Nestled in the gently rolling hillsides in the north of the estate, the ‘Heritage Fields’ (or ‘Campi Antichi’ or ‘Campi del Fossato’) are dedicated to a rotating production of organic ancient grains and wheat that is harvested every year and transformed into a range of artisanal pastas and bread products.



A designated area of the estate, distinguished by its calcareous and clay-rich soil, has been set aside for the cultivation of truffles. By utilising mycorrhizal Rovella (a species of white oak) and Holm Oak plants sourced from expert cultivators and employing sustainable practices for their integration into the soil, we envisage a robust yield of the esteemed Black Truffle (Tuber melanosporum) within approximately 4-5 years.



As part of our commitment to cultivating a variety of local products, we are currently planning and preparing to cultivate organic saffron.
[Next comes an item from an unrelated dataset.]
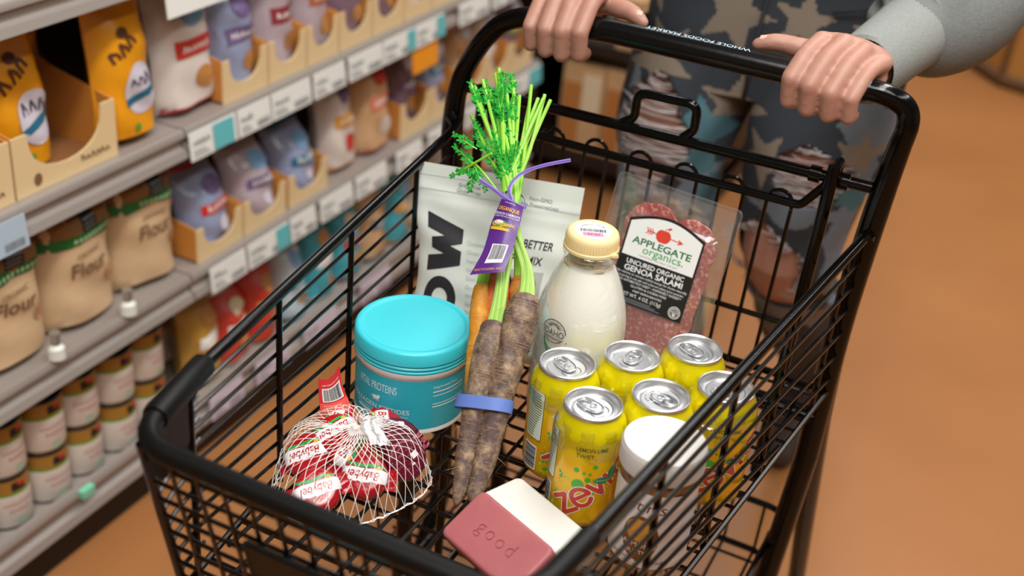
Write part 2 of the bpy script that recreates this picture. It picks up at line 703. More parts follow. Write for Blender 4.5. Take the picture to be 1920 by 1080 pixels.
def bag_mesh(mb, w, h, d, m, top=0.35, lean=0.0, seed=0, n=14, crimp=0.15):
    """a filled pouch standing at the origin: front faces +x, width along y. Returns front mapping."""
    r = random.Random(seed)
    ph = [r.uniform(0, 6) for _ in range(6)]

    def prof(t):
        # depth profile: full at the bottom, flat at the top seam
        base = min(1.0, (t / 0.06) ** 0.5) if t < 0.06 else 1.0
        if t > 1 - top:
            q = (t - (1 - top)) / top
            return base * ((1 - q) ** 1.3 * 0.97 + 0.03)
        return base

    def surf(u, t, sgn, off=0.0):
        s = abs(2 * u - 1)
        th = prof(t) * d * 0.5 * (1 - s ** 2.8) ** 0.6 if s < 1 else 0
        wr = 0.0035 * math.sin(9 * u + 5 * t + ph[0]) * math.sin(7 * t + ph[1]) + 0.002 * math.sin(21 * t + 6 * u + ph[2])
        ww = w * (1 - 0.06 * (1 - abs(2 * t - 1)) * 0 - 0.04 * math.sin(PI * min(1, t * 1.1)))
        x = sgn * (th + wr * (1 if th > 0.002 else 0.3) + off) + lean * t * t
        return V(x, (u - 0.5) * ww, t * h)
    mb.grid(n, n + 4, lambda i, j: surf(i / n, j / (n + 4), 1), m)
    mb.grid(n, n + 4, lambda i, j: surf(i / n, j / (n + 4), -1), m, flip=True)
    return lambda x, y, hh: surf(min(1, max(0, x / w + 0.5)), min(1, max(0, y / h)), 1, 0.0008 + hh)


def place(o, x, y, z, rotz=0.0):
    o.location = (x, y, z)
    o.rotation_euler = (0, 0, rotz)
    return o


# kraft flour bags ---------------------------------------------------
FGREEN = mat('flour_green_band', '#1f6a2e', 0.6)
FBROWN = mat('flour_brown_top', '#8a6136', 0.75, var=(25, '#75502a', 0.3), bump=(40, 0.15))
FINK = mat('brown_ink', '#7a5a3c', 0.7)
WHITE = mat('white_print', '#eceae4', 0.5)


def flour_bag(seed, w=0.135, h=0.205, d=0.085):
    mb = MB()
    fn = bag_mesh(mb, w, h, d, KRAFTL, top=0.22, seed=seed, n=12)
    d_ = Dec()
    d_.rect(-w * 0.49, h * 0.66, w * 0.49, h * 0.99, FBROWN, 1)
    d_.poly([(-w * 0.49, h * 0.60), (0, h * 0.64), (w * 0.49, h * 0.60), (w * 0.49, h * 0.68), (0, h * 0.715), (-w * 0.49, h * 0.68)], FGREEN, 2)
    for k in range(9):
        d_.rect(-w * 0.2 + k * w * 0.065, h * 0.645, -w * 0.16 + k * w * 0.065, h * 0.675, mat('pale_green_print', '#a9cfa4', 0.6), 3)
    d_.rect(-w * 0.08, h * 0.70, w * 0.16, h * 0.82, INK, 3)
    d_.rect(-w * 0.08, h * 0.82, w * 0.0, h * 0.87, mat('orange_print', '#d8772a', 0.6), 3)
    d_.rect(w * 0.0, h * 0.82, w * 0.09, h * 0.90, mat('red_print', '#b8322c', 0.6), 3)
    d_.rect(w * 0.09, h * 0.82, w * 0.16, h * 0.88, mat('blue_print', '#2d4a94', 0.6), 3)
    for k in range(3):
        d_.rect(-w * 0.06, h * (0.72 + 0.03 * k), w * 0.13, h * (0.73 + 0.03 * k), GREYINK, 4)
    d_.text('ORGANIC', 0, h * 0.53, 0.011, FINK, 'c', layer=3)
    d_.text('Flour', 0, h * 0.40, 0.034, FINK, 'c', bold=0.01, layer=3)
    d_.ellipse(w * 0.3, h * 0.33, 0.012, 0.012, mat('tan_print', '#b98a62', 0.7), 3)
    d_.emit(mb, fn, 0.02, h=0.0004)
    return mb


for i, (y, x, s, lb) in enumerate(((-0.035, -0.895, 1, 'kraft paper flour bag at the far left, cut by the frame edge'),
                                  (0.112, -0.885, 2, 'kraft flour bag with open folded top, leftmost one not cut by the frame'),
                                  (0.253, -0.887, 3, 'kraft paper flour bag standing in the middle of the three on the middle shelf'),
                                  (0.398, -0.89, 4, 'kraft paper flour bag nearest the carton trays on the middle shelf'))):
    o = flour_bag(s, w=0.138, h=0.225).build('flour_bag')
    place(o, x, y, 0.3875)
    tag(o, lb, 'flour bag', 'flour bags on the middle shelf')


# cardboard display trays ------------------------------------------
def tray_mesh(w, h, d, notch, mb):
    """open-fronted carton tray, front at +x with a scooped cut."""
    t = 0.003
    pts = [(-w / 2, 0), (w / 2, 0), (w / 2, h)]
    n = 12
    for k in range(n + 1):
        a = PI * k / n
        pts.append((w * 0.36 * math.cos(a), h - notch * (math.sin(a) ** 0.7 if k not in (0, n) else 0)))
    pts.append((-w / 2, h))
    mb.prism(pts, -t, 0, TRAYOUT, fn=lambda a, b, c: (c, a, b))
    for s in (-1, 1):
        sp = [(-d, 0), (-t, 0), (-t, h), (-d * 0.45, h * 1.25), (-d, h * 1.9)]
        y0 = s * (w / 2 - t) if s < 0 else w / 2 - t
        mb.prism(sp, (w / 2 - t) if s > 0 else -w / 2, (w / 2) if s > 0 else -w / 2 + t, TRAYEDGE, fn=lambda a, b, c: (a, c, b))
    mb.box((-d, -w / 2, 0), (-t, w / 2, t), TRAYIN)
    mb.box((-d, -w / 2, 0), (-d + t, w / 2, h * 1.9), TRAYIN)


def tray(y0, y1, z, label, h=0.075, notch=0.045, d=0.2, mark=True, x=-0.838):
    w = y1 - y0
    mb = MB()
    tray_mesh(w, h, d, notch, mb)
    if mark:
        dd = Dec()
        dd.squiggle(w * 0.12, h * 0.16, w * 0.3, 0.011, FINK, 'l', layer=1)
        dd.ellipse(-w * 0.3, h * 0.2, 0.007, 0.009, FINK, 1)
        dd.emit(mb, lambda u, v, hh: V(hh + 0.0004, u, v), 0.05)
    o = mb.build('display_tray')
    place(o, x, (y0 + y1) / 2 + 0.02, z)
    return tag(o, label, 'tray', 'carton display trays on the shelves')


def pouch(y, z, w, h, d, m, art, label, x=-0.90, seed=0, rot=0.0, lean=0.0, name='snack_bag', cat='bag', group='bags on the shelves', top=0.35, tilt=0.0):
    mb = MB()
    fn = bag_mesh(mb, w, h, d, m, top=top, seed=seed, n=12, lean=lean)
    dd = Dec()
    art(dd, w, h)
    dd.emit(mb, fn, 0.02, h=0.0004)
    o = mb.build(name)
    place(o, x, y + 0.03, z, rot)
    o.rotation_euler = (0, tilt, rot)
    return tag(o, label, cat, group)


YEL = mat('orange_yellow_film', '#e59a17', 0.3, coat=0.35, bump=(30, 0.25))
OVAL = mat('pale_lilac_print', '#cfc9d6', 0.5)
TEALP = mat('dark_teal_print', '#1e6a86', 0.5)
BROWNP = mat('dark_brown_print', '#5a2f18', 0.55)
REDP = mat('bright_red_print', '#c4332b', 0.5)
PURP = mat('dusty_purple_print', '#6d5a86', 0.5)


def art_yellow(d, w, h):
    d.ellipse(w * 0.16, h * 0.36, w * 0.30, h * 0.17, OVAL, 1)
    d.poly([(-w * 0.12, h * 0.26), (w * 0.44, h * 0.32), (w * 0.45, h * 0.38), (-w * 0.13, h * 0.31)], TEALP, 2)
    d.squiggle(w * 0.16, h * 0.38, w * 0.42, 0.02, mat('slate_print', '#4a4a58', 0.5), 'c', layer=2)
    d.squiggle(-w * 0.02, h * 0.60, w * 0.55, 0.026, BROWNP, 'c', rot=0.5, layer=1)
    d.ellipse(-w * 0.02, h * 0.73, 0.012, 0.007, BROWNP, 1)
    d.ellipse(w * 0.02, h * 0.12, 0.006, 0.006, mat('leaf_green_print', '#4c9a35', 0.5), 2)


pouch(0.335, 0.642, 0.105, 0.225, 0.055, YEL, art_yellow, 'bright orange yellow bag standing alone at the shelf front edge beside the open tray', x=-0.866, seed=3, rot=-0.1, lean=-0.02, name='cornmeal_bag')
pouch(0.158, 0.646, 0.115, 0.225, 0.06, YEL, art_yellow, 'orange yellow bag with oval label standing inside the left end of the open carton tray', x=-0.895, seed=5, rot=0.05, lean=-0.02, name='cornmeal_bag')
pouch(0.272, 0.646, 0.09, 0.22, 0.05, YEL, art_yellow, 'orange yellow bag in shade deep at the back of the open carton tray', x=-1.0, seed=8, lean=-0.02, name='cornmeal_bag')
pouch(0.02, 0.646, 0.10, 0.21, 0.06, YEL, art_yellow, 'orange yellow bag at the left frame edge on the upper shelf, mostly cut off', x=-0.872, seed=9, name='cornmeal_bag')
tray(0.112, 0.300, 0.6405, 'open cream carton tray with a deep scooped front holding orange yellow bags', 0.085, 0.06, 0.24)
tray(-0.08, 0.108, 0.6405, 'cream carton tray at the left frame edge on the upper shelf', 0.085, 0.06, 0.24)


def art_mix(c1, c2, c3, word):
    def f(d, w, h):
        d.rect(-w * 0.48, h * 0.86, w * 0.48, h * 0.9, c1, 1)
        d.rect(-w * 0.3, h * 0.40, w * 0.42, h * 0.52, c1, 2)
        d.squiggle(w * 0.05, h * 0.43, w * 0.5, 0.013, WHITE, 'c', layer=3, seed=len(word))
        d.ellipse(w * 0.1, h * 0.68, w * 0.22, h * 0.09, c2, 1)
        d.ellipse(w * 0.14, h * 0.24, w * 0.16, h * 0.08, c3, 1)
        d.rect(-w * 0.48, h * 0.02, w * 0.48, h * 0.07, c1, 1)
    return f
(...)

This ambitious initiative aims to utilise the region's resources, promote biodiversity, and contribute to environmental well-being while producing high-quality local products.



In particularly suitable areas of our estate, we cultivate organic vegetables and fruit trees, including traditional and exotic varieties. We also produce organic soil for our gardens through a comprehensive composting program, reducing the need to transport soil from outside the estate by recycling the majority of organic waste on-site.